» **What is required**: Every line from the first one to the line containing "return Vector((tab[i][1] *" should be echoed exactly; leave out the rest.
Start Data provided
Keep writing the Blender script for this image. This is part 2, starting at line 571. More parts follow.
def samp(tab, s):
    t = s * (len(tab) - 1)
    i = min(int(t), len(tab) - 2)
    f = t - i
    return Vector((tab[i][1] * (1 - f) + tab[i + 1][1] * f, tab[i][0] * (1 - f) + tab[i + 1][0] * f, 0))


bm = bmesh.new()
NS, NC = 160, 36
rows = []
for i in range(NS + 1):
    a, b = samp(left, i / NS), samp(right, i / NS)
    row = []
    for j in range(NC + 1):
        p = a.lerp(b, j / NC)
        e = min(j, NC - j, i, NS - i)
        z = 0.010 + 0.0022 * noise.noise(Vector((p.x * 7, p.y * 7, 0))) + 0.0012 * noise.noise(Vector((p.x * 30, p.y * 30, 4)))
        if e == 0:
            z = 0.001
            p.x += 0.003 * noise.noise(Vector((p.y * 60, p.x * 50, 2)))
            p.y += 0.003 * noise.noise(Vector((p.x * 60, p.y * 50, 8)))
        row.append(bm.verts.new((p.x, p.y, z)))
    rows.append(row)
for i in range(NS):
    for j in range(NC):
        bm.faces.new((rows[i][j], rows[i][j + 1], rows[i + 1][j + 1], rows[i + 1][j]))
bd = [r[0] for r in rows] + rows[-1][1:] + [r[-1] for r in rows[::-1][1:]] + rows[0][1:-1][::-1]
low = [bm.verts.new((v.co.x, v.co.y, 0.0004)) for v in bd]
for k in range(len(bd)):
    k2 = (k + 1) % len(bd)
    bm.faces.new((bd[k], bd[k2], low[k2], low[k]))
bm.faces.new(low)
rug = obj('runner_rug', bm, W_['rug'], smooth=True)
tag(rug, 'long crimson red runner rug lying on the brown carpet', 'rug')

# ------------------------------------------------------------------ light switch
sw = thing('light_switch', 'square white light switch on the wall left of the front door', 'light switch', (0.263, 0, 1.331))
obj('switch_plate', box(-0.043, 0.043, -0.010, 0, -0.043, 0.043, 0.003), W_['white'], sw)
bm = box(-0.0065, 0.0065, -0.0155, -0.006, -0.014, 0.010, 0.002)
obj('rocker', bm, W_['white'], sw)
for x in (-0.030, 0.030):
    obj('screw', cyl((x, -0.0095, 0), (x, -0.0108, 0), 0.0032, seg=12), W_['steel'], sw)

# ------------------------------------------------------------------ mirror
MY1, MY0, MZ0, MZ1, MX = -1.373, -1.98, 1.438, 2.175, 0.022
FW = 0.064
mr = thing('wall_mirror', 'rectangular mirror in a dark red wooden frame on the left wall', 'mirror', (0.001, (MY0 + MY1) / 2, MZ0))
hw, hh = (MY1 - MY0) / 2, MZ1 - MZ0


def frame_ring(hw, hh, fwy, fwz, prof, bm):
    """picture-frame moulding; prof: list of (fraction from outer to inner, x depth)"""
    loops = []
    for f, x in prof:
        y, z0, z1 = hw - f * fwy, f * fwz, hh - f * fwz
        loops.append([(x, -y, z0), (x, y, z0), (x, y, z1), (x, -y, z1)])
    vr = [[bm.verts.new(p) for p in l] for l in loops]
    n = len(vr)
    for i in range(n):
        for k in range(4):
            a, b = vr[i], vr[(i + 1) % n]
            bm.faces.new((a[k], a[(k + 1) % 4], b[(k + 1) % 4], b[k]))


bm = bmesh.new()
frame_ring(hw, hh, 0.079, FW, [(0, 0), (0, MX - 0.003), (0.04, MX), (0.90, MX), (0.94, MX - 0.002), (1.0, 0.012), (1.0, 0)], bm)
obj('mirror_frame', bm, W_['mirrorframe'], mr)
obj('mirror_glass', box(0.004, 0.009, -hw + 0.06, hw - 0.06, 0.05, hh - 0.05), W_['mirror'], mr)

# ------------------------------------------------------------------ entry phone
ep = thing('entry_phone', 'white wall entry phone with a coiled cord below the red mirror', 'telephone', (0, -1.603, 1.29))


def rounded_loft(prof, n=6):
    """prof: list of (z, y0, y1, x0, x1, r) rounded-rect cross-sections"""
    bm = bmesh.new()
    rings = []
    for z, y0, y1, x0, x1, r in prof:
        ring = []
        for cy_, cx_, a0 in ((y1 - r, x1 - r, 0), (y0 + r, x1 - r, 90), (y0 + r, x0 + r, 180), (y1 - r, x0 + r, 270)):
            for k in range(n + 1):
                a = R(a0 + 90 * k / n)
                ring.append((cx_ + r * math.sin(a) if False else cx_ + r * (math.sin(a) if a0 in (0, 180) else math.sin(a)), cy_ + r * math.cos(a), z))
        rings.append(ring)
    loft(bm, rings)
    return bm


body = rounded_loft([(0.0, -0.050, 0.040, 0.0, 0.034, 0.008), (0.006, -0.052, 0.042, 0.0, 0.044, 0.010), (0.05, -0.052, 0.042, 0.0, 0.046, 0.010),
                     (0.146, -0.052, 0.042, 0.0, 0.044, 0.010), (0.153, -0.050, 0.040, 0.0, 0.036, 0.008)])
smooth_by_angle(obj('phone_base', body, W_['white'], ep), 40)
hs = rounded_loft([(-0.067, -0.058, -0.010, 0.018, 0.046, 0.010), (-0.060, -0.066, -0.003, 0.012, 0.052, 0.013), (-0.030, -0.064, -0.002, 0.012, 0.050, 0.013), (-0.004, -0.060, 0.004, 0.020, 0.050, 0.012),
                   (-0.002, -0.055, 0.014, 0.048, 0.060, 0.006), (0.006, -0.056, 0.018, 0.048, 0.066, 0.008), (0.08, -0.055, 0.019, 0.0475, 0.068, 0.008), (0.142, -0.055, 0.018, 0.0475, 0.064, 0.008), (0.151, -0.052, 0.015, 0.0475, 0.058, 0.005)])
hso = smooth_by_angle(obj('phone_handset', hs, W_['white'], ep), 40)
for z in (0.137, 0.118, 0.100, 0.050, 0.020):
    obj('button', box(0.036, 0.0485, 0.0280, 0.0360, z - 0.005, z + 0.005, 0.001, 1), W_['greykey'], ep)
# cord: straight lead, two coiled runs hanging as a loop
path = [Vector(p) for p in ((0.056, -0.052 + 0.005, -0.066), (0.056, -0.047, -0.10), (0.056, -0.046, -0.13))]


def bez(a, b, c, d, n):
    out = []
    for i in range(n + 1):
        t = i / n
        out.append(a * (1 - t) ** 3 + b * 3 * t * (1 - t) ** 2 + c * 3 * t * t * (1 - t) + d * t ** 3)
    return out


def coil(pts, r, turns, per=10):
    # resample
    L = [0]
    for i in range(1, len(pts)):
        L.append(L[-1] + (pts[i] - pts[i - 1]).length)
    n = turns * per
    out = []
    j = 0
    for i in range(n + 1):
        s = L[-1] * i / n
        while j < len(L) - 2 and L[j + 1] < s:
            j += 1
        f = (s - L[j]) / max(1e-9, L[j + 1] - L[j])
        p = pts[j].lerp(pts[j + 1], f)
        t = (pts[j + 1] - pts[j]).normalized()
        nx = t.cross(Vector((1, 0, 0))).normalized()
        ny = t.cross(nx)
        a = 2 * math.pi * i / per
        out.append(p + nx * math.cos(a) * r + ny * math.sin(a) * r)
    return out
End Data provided
» **Result of the exercise**:
Keep writing the Blender script for this image. This is part 2, starting at line 571. More parts follow.
def samp(tab, s):
    t = s * (len(tab) - 1)
    i = min(int(t), len(tab) - 2)
    f = t - i
    return Vector((tab[i][1] * (1 - f) + tab[i + 1][1] * f, tab[i][0] * (1 - f) + tab[i + 1][0] * f, 0))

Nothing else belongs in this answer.